Pada tanggal 17 Agustus Proklamasi Kemerdekaan Republik Indonesia dibacakan oleh Soekarno Hatta di Jakarta. Orang-orang memenuhi Jalan Pegangsaan Timur untuk mendengarkan pembacaan proklamasi kemerdekaan.

Namun proklamasi rupanya hanya tahap awal dari proses untuk memperoleh kemerdekaan. Belanda yang merasa masih memiliki hak, ingin kembali berkuasa di tanah yang sejak tahun proklamasi dibacakan telah berubah menjadi Indonesia. 
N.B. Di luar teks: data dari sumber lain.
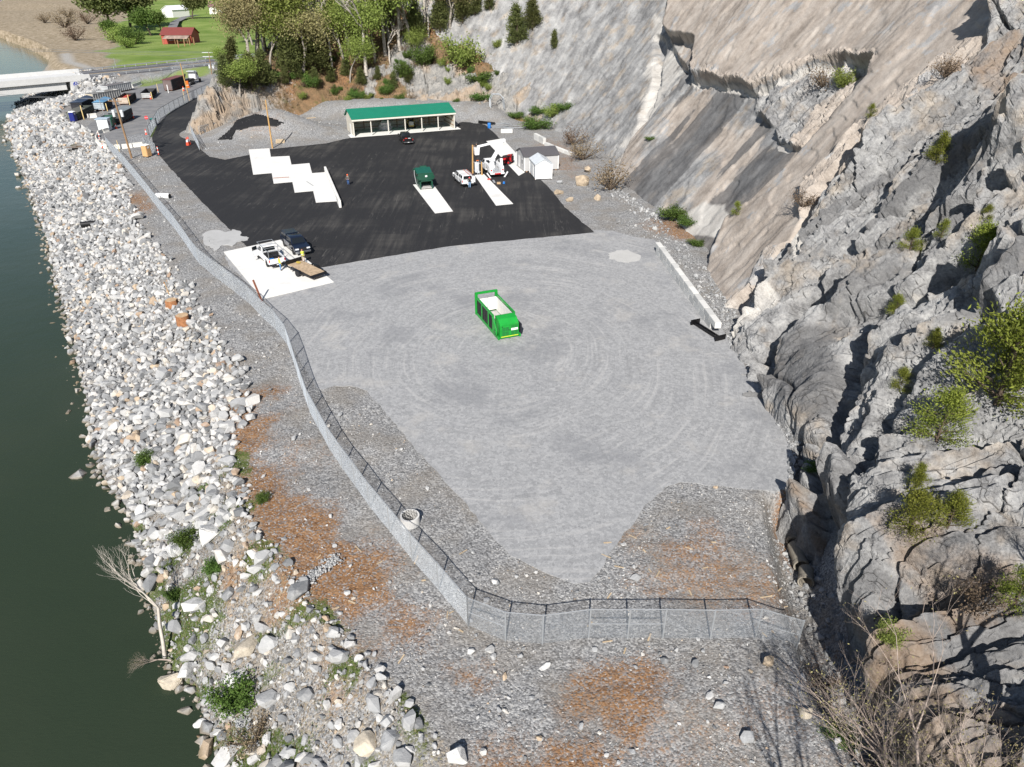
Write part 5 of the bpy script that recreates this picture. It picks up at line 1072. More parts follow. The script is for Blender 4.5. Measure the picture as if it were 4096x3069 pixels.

Revolusi kemerdekaan terjadi. Konflik dengan Belanda terjadi. Palagan Ambarawa dan perang 10 November di Surabaya menandai puncak konfrontasi para pemuda di Indonesia dengan Belanda yang berlindung di balik Sekutu.

Sementara situasi di Jakarta semakin kacau. Upaya pembunuhan terhadap Soekarno terjadi. Pada tahun 1946, pemerintah akhirnya memindahkan Ibu Kota Negara ke Yogyakarta. Pemindahan ibu kota dilakukan untuk memantapkan pijakan bagi negara Indonesia yang masih seumur jagung.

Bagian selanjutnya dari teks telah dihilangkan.